This essay makes some important points:
Knausgaard attempts to reconstruct the thoughts and emotions of those who were attracted to National Socialism, under the principle that it is impossible to understand the emergence of Nazism—“the last major utopian movement in the west”—without understanding what moved the people of Germany, and later of other European countries, to embrace it. And what moved them, in Knausgaard’s view, was not the Nazis’ promise to redistribute income, or Hitler’s analysis of world affairs, or even, initially, their hatred of the Jews.

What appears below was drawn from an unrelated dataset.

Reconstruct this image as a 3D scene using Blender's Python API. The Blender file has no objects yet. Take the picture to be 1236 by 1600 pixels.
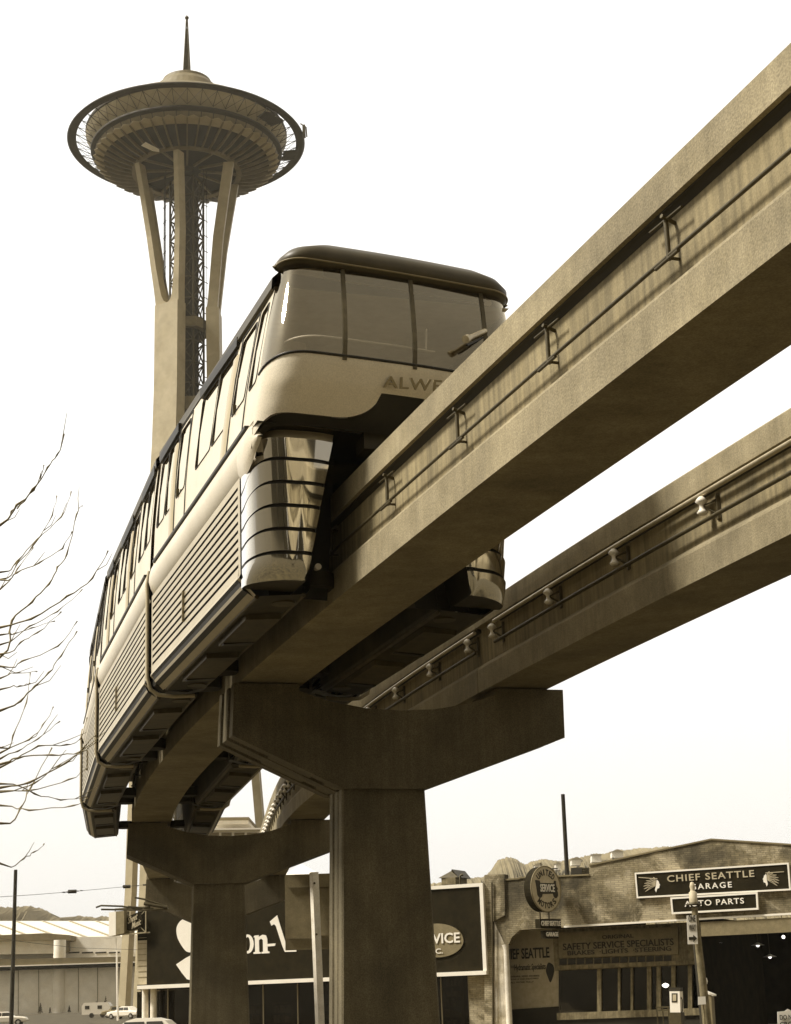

What moved them was, rather, the joyful feeling of togetherness and community, of being able to transcend not only the fragmented democracy of the Weimar period but politics altogether.
“In National Socialism,” writes Knausgaard, “philosophy and politics come together at a point outside the language, and beyond the rational, where all complexity ceases, though not all depth.” Riefenstahl’s film communicates the pleasure the people experienced—how “good” it felt to them—at having escaped the quotidian chaos of their shabby republic and their trivial private lives, at being liberated from the restrictions of rationality and deliberation, at being on the brink of achieving something large and lasting, deep and simple....
In their focus on the emotional pull of Nazism—its promise to liberate citizens from the frustrations and banalities of an alienated, lonely existence, to connect them with a mass of like-minded souls in “unconditional joy”—the works of Malick and Knausgaard expose us to aspects of how fascism works that it would be laughable to think could yield to academic analysis, no matter how accessibly arranged.
“Establish a private life,” warns [historian Timothy] Snyder. “Listen for dangerous words.” Do we really imagine it was advice such as this that interwar Germans lacked?